Will a Dictionary Attack Find Your Password?

January 26, 2011

As a personal objection to the whole password problem, many people use a word that’s easy to remember. The most common words used, according to some security experts are “password” and “password1.” Some people use a common date.

These are no match for a dictionary attack.

A dictionary attack uses a targeted technique of successively trying all the words in an exhaustive list called a dictionary (from a pre-arranged list of values). Automated password-cracking tools can check more than a million password variations.

Passwords composed of random strings of upper and lower case letters, numbers and punctuation can usually withstand an attack, but they are hard to remember.

Some tactics that will create a difficult-to-break password that is easy to remember include:

* Two words connected by a number can withstand many attacks.

* Take the first letter of each word in a phrase and add a number or symbol and a capital letter. For “You have no chance”: Yhnc#72.

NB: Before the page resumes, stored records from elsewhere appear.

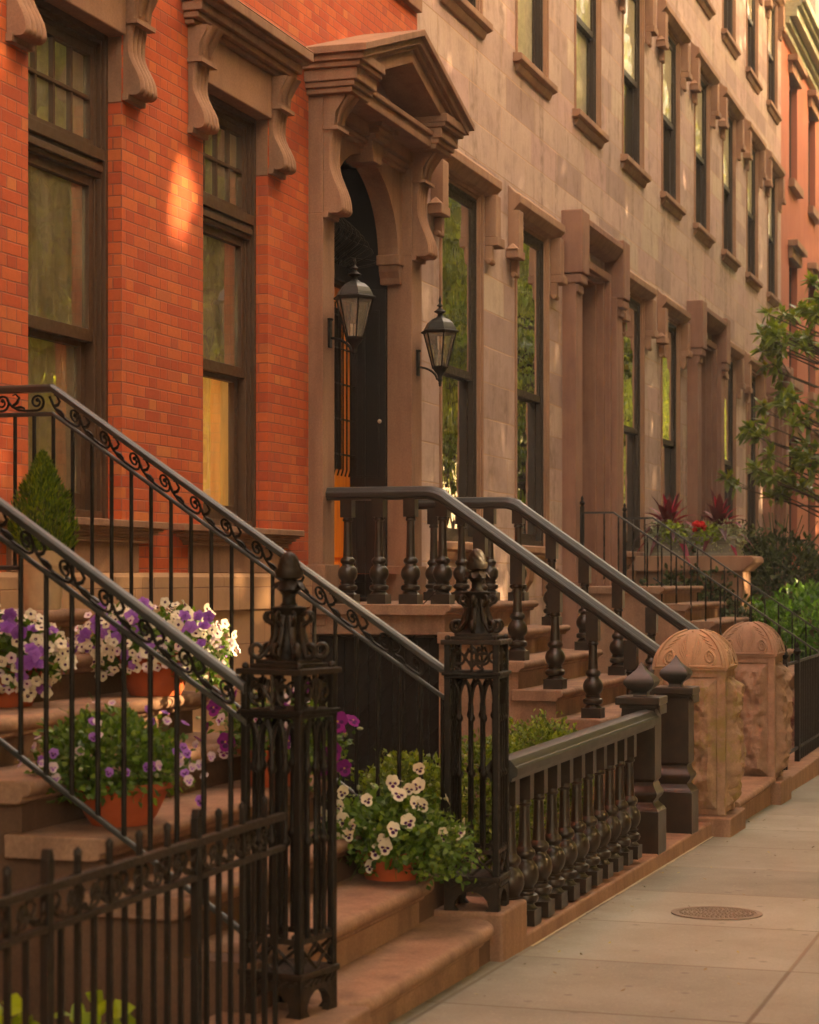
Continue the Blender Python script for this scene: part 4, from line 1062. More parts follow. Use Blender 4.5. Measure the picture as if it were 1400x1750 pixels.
def sweep_rail(pts, axis, name, parent, w=0.066, h=0.095):
    """pts: (t, z) along the axis; profile stays upright"""
    pr = rail_profile(w, h); m = len(pr); q = MB(); vs = []
    for i, (c, t, z) in enumerate(pts):
        k = 1.0
        if 0 < i < len(pts)-1 or True:
            j0, j1 = max(0, i-1), min(len(pts)-1, i+1)
            dt, dz = pts[j1][1]-pts[j0][1], pts[j1][2]-pts[j0][2]
            k = math.sqrt(dt*dt+dz*dz)/max(1e-6, abs(dt))
        for a, b in pr: vs.append((c+a, t, z + b*k) if axis == 'y' else (t, c+a, z + b*k))
    n = len(pts)
    fs = [(i*m+j, i*m+(j+1)%m, (i+1)*m+(j+1)%m, (i+1)*m+j) for i in range(n-1) for j in range(m)] + [tuple(range(m))[::-1], tuple((n-1)*m+j for j in range(m))]
    q.add(vs, fs); return q.build(name, M['rail'], parent, smooth=28)
def mesh_copy(o, loc, parent):
    c = o.copy(); COL.objects.link(c); c.parent = parent; c.location = Vector(loc) - Vector(parent['_o']); return c
proto_b = {}
def put_baluster(parent, loc, h, key):
    if key not in proto_b:
        o = baluster_mb(h, 0.13 if key != 'slope' else 0.20, 0.84 if key == 'low' else 1.0).build('baluster', M['bronze'], None, smooth=40); proto_b[key] = o
        o.parent = parent; o.location = Vector(loc) - Vector(parent['_o']); return o
    return mesh_copy(proto_b[key], loc, parent)
def balustrade(x, label, yl):
    T = thing('balustrade', label, 'balustrade', (x, yl, 1.355), 'black turned balustrades of the brown stoop')
    zc = 2.092; sl = 0.703
    pts = [(x, yl, zc)]
    yc = -0.90
    for i in range(9):
        t = i/8; y = yc + 0.06 - 0.16*t
        dz = 0 if y > yc else -(yc-y)*sl
        d2 = -sl*(0.10)*(t**2)*1.0
        pts.append((x, y, zc + (d2 if i < 9 else dz)))
    y0, z0 = pts[-1][1], pts[-1][2]
    ye = -2.62; pts.append((x, ye, z0 - sl*(y0-ye)))
    sweep_rail(pts, 'y', 'handrail', T)
    for y in (-0.255, -0.49, -0.726, -0.962):
        put_baluster(T, (x, y, 1.355), 0.745, 'flat')
    for k, y in enumerate((-1.238, -1.505, -1.773, -2.04, -2.305)):
        zb = 1.1614 - 0.1936*k
        put_baluster(T, (x, y, zb), 0.728, 'slope')
    q = MB(); q.box(x-0.07, x+0.07, -2.70, -2.56, -0.1, 1.0); q.box(x-0.085, x+0.085, -2.715, -2.545, 1.0, 1.04); q.build('end_post', M['bronze'], T, bevel=0.006)
    return T
balustrade(13.76, 'near black turned balustrade of the brown stoop, starting at the pilaster under the first lantern', -0.10)
balustrade(15.84, 'far black turned balustrade of the brown stoop, behind the nearer one', -0.12)

# areaway balustrade along the pavement
AB = thing('areaway_balustrade', 'low black turned balustrade along the pavement between the newel and the square black posts', 'balustrade', (9.6, -2.91, 0.04))
sweep_rail([(-2.91, 8.17, 0.70), (-2.91, 11.25, 0.712)], 'x', 'handrail', AB, 0.072, 0.098)
for k in range(11):
    x = 8.315 + 0.2455*k; z = 0.052 - 0.006*(x-8.3)/3
    put_baluster(AB, (x, -2.91, z), 0.70 - 0.03, 'low')
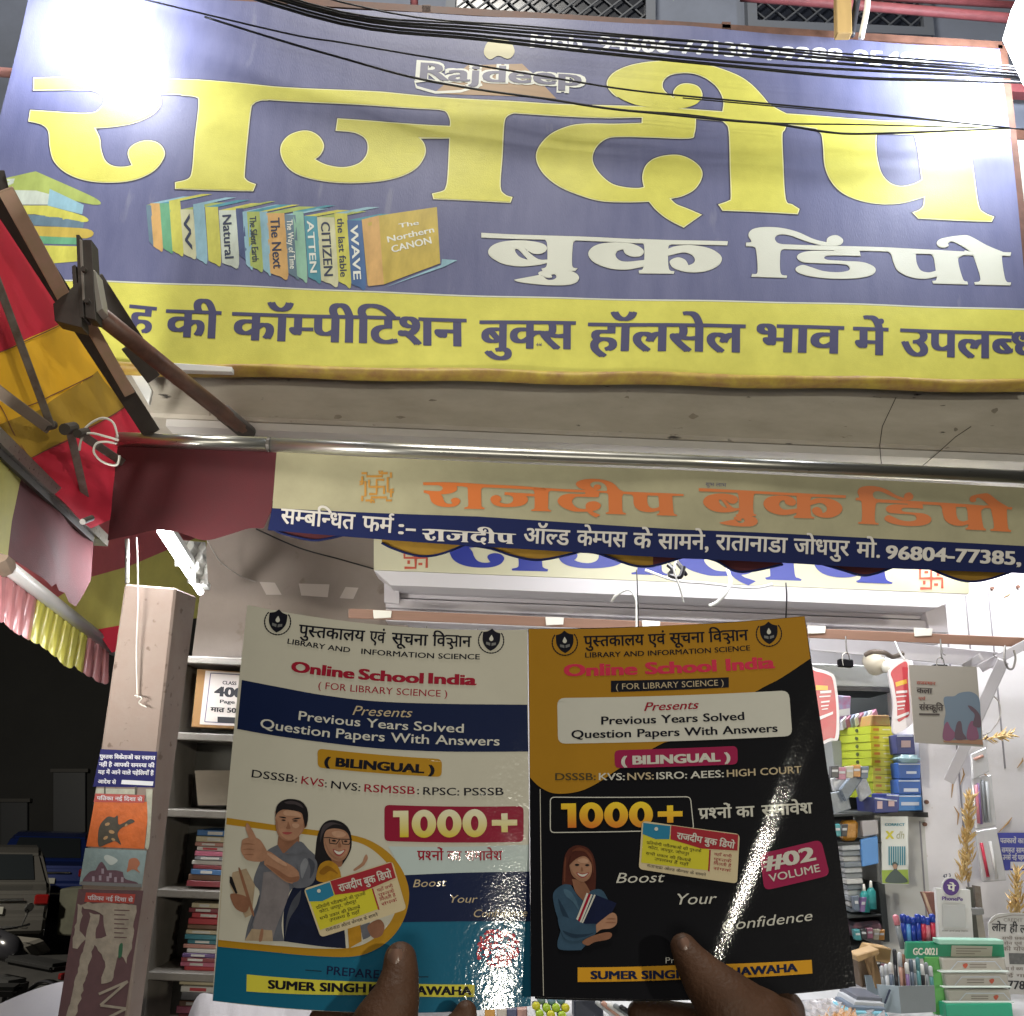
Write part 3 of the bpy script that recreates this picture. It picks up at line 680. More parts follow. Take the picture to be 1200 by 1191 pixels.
# light shapes on the inner wall are tape remains
for lab, pts in (('pale square tape mark on the grey inner wall, leftmost of the row', [(304,682),(322,683),(330,697),(312,697)]), ('wide pale tape strip on the grey inner wall in the middle of the row', [(350,684),(386,685),(384,700),(353,698)]), ('pale tape mark on the grey inner wall, nearest the sign box', [(405,688),(420,689),(414,702),(398,701)])):
    tag(obj('tape_mark', qbox(pts, YW-.002, .0015), M('tape_pale', (.52,.46,.42), rough=.6)), lab, 'tape')
# ================================================================== valance on a steel pipe
YV = 3.0
VS = front(YV+.012, bulge=lambda u, v: .008*math.sin(u*3.1+v*2)+.0022*math.sin(u*8+1+v*5), grid=.035); VS.eps = .0007
val = thing('shop_valance', 'cream and navy valance with orange Hindi name, maroon left end, under steel pipe', 'valance', tuple(at(640, 600, YV)))
m_mar = M('maroon_cloth', (.085,.012,.017), rough=.85, var=.2, vs_=12, bump=.3, bs=400)
m_cream = M('cream_vinyl', (.37,.345,.22), rough=.5, var=.22, vs_=5, bump=.5, bs=40, spec=.25)
m_nv = M('navy_vinyl', (.012,.018,.075), rough=.65, var=.1, spec=.1)
m_or = M('orange_print', (.55,.15,.035), rough=.4); m_gr = M('grey_print', (.55,.52,.48), rough=.4)
pr(VS, 'maroon_cloth', [(139,520,1),(326,530,1),(318,600,1),(309,620,1),(292,620),(270,627),(240,634),(212,625),(185,622),(155,628),(127,634,1)], m_mar, val, 0)
pr(VS, 'cream_panel', [(324,529,1),(600,543,1),(1230,572,1),(1230,650,1),(1000,638,1),(800,630,1),(560,613,1),(319,602,1)], m_cream, val, 1)
pr(VS, 'navy_band', [(319,596,1),(560,605,1),(800,621.5,1),(1000,630,1),(1230,641,1),(1230,673,1),(1000,665,1),(800,655,1),(560,640,1),(314,622,1)], m_nv, val, 1.6)
ZF = [tuple(VS.P(*VS.uv(x, y), -.004)) for x, y in ((324,529),(1230,572),(1230,600),(324,560))]
set_word(VS, [FR], [(496,553),(800,566),(494,598)], m_or, val, 3)
set_word(VS, [FB], [(818,573),(991,581),(817,616)], m_or, val, 3)
set_word(VS, [FD], [(1003,567),(1187,580),(1002,614)], m_or, val, 3)
for s, x0, y0, x1, y1, b in (('सम्बन्धित', 329, 613.5, 415, 620, .02), ('फर्म', 424, 621.5, 460, 624, .02), (':-', 467, 625, 486, 626, .02),
                             ('ऑल्ड', 614, 636, 667, 639, .02), ('केम्पस', 676, 639, 734, 641.5, .02), ('के', 742, 642, 763, 643, .02), ('सामने,', 771, 643.5, 829, 645, .02),
                             ('रातानाडा', 838, 645, 921, 649, .02), ('जोधपुर', 929, 649.5, 994, 652, .02), ('मो.', 1003, 653, 1030, 654, .02), ('96804-77385,', 1038, 655, 1196, 662, .035)):
    text(VS, s, (x0, y0), (x1, y1), 15.5 if b > .03 else 17, m_gr, val, layer=3, bold=b)
set_word(VS, [FR], [(495,614),(605,619),(494,635)], m_gr, val, 3, one=True)
text(VS, 'शुभ लाभ', (826, 571), (850, 572), 4, m_dkl, val, layer=3)
# interlaced auspicious emblem
def emblem(surf, cx, cy, s, mat, parent, lay, w_=2.2):
    gs = []
    L_ = []
    for k in range(4):
        a = math.pi/2*k; c, n_ = math.cos(a), math.sin(a)
        for pts in ([(0,0),(.0,-.42),(.42,-.42)], [(-.30,.95),(-.30,.62),(.55,.62),(.55,.80),(.85,.80)], [(.15,-.95),(.15,-.8),(.62,-.8)]):
            L_.append([(cx+s*(x*c-y*n_), cy+s*.95*(x*n_+y*c)) for x, y in pts])
    for k, l in enumerate(L_): gs.append(poly_uv(surf, [px_uv(surf, line_px(l, w_))], lay+.1*(k % 6)))
    obj('emblem', join(*gs), mat, parent)
emblem(VS, 441, 570, 21, M('ochre_print', (.45,.22,.04), rough=.45), val, 3, 2.6)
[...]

There is also a variant of the Dictionary Attack, called Hybrid Dictionary Attack that increases the probability of success. In this case, the password cracker checks all words in the dictionary along with its variations. These can be, for example, the same words with different digits added to them. Hybrid Dictionary Attack is noticeably slower than Dictionary Attack. If the variations include words with two digits appended to them, then the process is 100 times slower. In case of 4 digits appended, it can be 10,000 times slower.